→ GIVEN INFORMATION
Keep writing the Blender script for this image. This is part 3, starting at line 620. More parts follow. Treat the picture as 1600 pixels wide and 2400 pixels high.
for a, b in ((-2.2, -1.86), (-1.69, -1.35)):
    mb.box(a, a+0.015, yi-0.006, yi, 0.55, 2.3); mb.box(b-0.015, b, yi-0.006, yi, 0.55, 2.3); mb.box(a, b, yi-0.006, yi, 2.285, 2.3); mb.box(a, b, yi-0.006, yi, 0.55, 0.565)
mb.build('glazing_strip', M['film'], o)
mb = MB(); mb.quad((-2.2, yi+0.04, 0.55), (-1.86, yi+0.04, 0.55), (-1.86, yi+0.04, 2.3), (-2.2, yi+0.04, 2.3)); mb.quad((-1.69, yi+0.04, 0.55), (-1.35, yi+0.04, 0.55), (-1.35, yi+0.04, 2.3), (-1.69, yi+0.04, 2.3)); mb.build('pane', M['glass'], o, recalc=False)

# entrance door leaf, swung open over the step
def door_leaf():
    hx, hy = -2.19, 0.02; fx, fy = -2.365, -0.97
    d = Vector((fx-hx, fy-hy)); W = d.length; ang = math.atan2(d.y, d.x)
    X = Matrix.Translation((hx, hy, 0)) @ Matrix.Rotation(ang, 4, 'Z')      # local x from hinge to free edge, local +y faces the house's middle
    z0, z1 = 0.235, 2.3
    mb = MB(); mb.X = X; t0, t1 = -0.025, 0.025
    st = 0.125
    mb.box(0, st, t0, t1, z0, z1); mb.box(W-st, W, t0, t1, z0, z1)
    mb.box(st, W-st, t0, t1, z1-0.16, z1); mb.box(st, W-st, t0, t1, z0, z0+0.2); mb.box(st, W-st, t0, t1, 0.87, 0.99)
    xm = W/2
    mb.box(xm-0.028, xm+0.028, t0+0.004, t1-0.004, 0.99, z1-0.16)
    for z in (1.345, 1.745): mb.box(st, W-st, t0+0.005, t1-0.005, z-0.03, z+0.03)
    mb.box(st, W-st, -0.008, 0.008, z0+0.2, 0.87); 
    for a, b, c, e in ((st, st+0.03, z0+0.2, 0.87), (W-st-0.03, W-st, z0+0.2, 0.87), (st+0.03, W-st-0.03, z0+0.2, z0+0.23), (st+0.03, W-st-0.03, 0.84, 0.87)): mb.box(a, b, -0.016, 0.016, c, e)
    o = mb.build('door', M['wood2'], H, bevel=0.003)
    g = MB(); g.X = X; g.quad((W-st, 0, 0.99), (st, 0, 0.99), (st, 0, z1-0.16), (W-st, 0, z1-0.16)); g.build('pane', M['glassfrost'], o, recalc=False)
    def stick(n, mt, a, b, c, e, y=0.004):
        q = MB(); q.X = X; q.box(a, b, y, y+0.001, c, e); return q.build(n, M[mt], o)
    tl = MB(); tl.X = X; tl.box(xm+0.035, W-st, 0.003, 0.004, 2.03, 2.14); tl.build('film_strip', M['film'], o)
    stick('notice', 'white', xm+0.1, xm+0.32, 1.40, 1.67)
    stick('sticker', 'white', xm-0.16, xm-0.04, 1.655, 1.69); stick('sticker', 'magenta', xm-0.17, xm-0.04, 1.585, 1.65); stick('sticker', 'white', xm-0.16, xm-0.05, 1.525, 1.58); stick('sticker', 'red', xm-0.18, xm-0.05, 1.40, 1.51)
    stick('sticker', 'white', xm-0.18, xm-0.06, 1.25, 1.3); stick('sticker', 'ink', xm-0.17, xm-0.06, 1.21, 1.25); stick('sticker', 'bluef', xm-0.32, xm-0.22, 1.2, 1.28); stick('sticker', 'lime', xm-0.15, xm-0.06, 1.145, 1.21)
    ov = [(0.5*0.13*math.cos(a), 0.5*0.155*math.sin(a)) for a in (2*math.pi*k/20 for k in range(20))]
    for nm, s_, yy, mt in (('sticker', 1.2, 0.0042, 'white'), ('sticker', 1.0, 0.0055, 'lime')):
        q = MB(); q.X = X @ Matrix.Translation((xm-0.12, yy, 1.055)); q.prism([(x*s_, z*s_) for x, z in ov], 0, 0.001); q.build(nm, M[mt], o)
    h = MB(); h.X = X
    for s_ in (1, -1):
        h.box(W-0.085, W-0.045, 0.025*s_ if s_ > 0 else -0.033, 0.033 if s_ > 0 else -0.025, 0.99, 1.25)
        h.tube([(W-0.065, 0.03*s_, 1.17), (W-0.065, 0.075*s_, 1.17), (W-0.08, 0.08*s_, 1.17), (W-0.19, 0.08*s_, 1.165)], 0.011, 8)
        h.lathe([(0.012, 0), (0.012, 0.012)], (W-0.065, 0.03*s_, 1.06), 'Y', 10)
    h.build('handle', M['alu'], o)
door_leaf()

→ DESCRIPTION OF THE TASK
Extract the full listing above without altering anything.

→ CORRECT RESULT
Keep writing the Blender script for this image. This is part 3, starting at line 620. More parts follow. Treat the picture as 1600 pixels wide and 2400 pixels high.
for a, b in ((-2.2, -1.86), (-1.69, -1.35)):
    mb.box(a, a+0.015, yi-0.006, yi, 0.55, 2.3); mb.box(b-0.015, b, yi-0.006, yi, 0.55, 2.3); mb.box(a, b, yi-0.006, yi, 2.285, 2.3); mb.box(a, b, yi-0.006, yi, 0.55, 0.565)
mb.build('glazing_strip', M['film'], o)
mb = MB(); mb.quad((-2.2, yi+0.04, 0.55), (-1.86, yi+0.04, 0.55), (-1.86, yi+0.04, 2.3), (-2.2, yi+0.04, 2.3)); mb.quad((-1.69, yi+0.04, 0.55), (-1.35, yi+0.04, 0.55), (-1.35, yi+0.04, 2.3), (-1.69, yi+0.04, 2.3)); mb.build('pane', M['glass'], o, recalc=False)

# entrance door leaf, swung open over the step
def door_leaf():
    hx, hy = -2.19, 0.02; fx, fy = -2.365, -0.97
    d = Vector((fx-hx, fy-hy)); W = d.length; ang = math.atan2(d.y, d.x)
    X = Matrix.Translation((hx, hy, 0)) @ Matrix.Rotation(ang, 4, 'Z')      # local x from hinge to free edge, local +y faces the house's middle
    z0, z1 = 0.235, 2.3
    mb = MB(); mb.X = X; t0, t1 = -0.025, 0.025
    st = 0.125
    mb.box(0, st, t0, t1, z0, z1); mb.box(W-st, W, t0, t1, z0, z1)
    mb.box(st, W-st, t0, t1, z1-0.16, z1); mb.box(st, W-st, t0, t1, z0, z0+0.2); mb.box(st, W-st, t0, t1, 0.87, 0.99)
    xm = W/2
    mb.box(xm-0.028, xm+0.028, t0+0.004, t1-0.004, 0.99, z1-0.16)
    for z in (1.345, 1.745): mb.box(st, W-st, t0+0.005, t1-0.005, z-0.03, z+0.03)
    mb.box(st, W-st, -0.008, 0.008, z0+0.2, 0.87); 
    for a, b, c, e in ((st, st+0.03, z0+0.2, 0.87), (W-st-0.03, W-st, z0+0.2, 0.87), (st+0.03, W-st-0.03, z0+0.2, z0+0.23), (st+0.03, W-st-0.03, 0.84, 0.87)): mb.box(a, b, -0.016, 0.016, c, e)
    o = mb.build('door', M['wood2'], H, bevel=0.003)
    g = MB(); g.X = X; g.quad((W-st, 0, 0.99), (st, 0, 0.99), (st, 0, z1-0.16), (W-st, 0, z1-0.16)); g.build('pane', M['glassfrost'], o, recalc=False)
    def stick(n, mt, a, b, c, e, y=0.004):
        q = MB(); q.X = X; q.box(a, b, y, y+0.001, c, e); return q.build(n, M[mt], o)
    tl = MB(); tl.X = X; tl.box(xm+0.035, W-st, 0.003, 0.004, 2.03, 2.14); tl.build('film_strip', M['film'], o)
    stick('notice', 'white', xm+0.1, xm+0.32, 1.40, 1.67)
    stick('sticker', 'white', xm-0.16, xm-0.04, 1.655, 1.69); stick('sticker', 'magenta', xm-0.17, xm-0.04, 1.585, 1.65); stick('sticker', 'white', xm-0.16, xm-0.05, 1.525, 1.58); stick('sticker', 'red', xm-0.18, xm-0.05, 1.40, 1.51)
    stick('sticker', 'white', xm-0.18, xm-0.06, 1.25, 1.3); stick('sticker', 'ink', xm-0.17, xm-0.06, 1.21, 1.25); stick('sticker', 'bluef', xm-0.32, xm-0.22, 1.2, 1.28); stick('sticker', 'lime', xm-0.15, xm-0.06, 1.145, 1.21)
    ov = [(0.5*0.13*math.cos(a), 0.5*0.155*math.sin(a)) for a in (2*math.pi*k/20 for k in range(20))]
    for nm, s_, yy, mt in (('sticker', 1.2, 0.0042, 'white'), ('sticker', 1.0, 0.0055, 'lime')):
        q = MB(); q.X = X @ Matrix.Translation((xm-0.12, yy, 1.055)); q.prism([(x*s_, z*s_) for x, z in ov], 0, 0.001); q.build(nm, M[mt], o)
    h = MB(); h.X = X
    for s_ in (1, -1):
        h.box(W-0.085, W-0.045, 0.025*s_ if s_ > 0 else -0.033, 0.033 if s_ > 0 else -0.025, 0.99, 1.25)
        h.tube([(W-0.065, 0.03*s_, 1.17), (W-0.065, 0.075*s_, 1.17), (W-0.08, 0.08*s_, 1.17), (W-0.19, 0.08*s_, 1.165)], 0.011, 8)
        h.lathe([(0.012, 0), (0.012, 0.012)], (W-0.065, 0.03*s_, 1.06), 'Y', 10)
    h.build('handle', M['alu'], o)
door_leaf()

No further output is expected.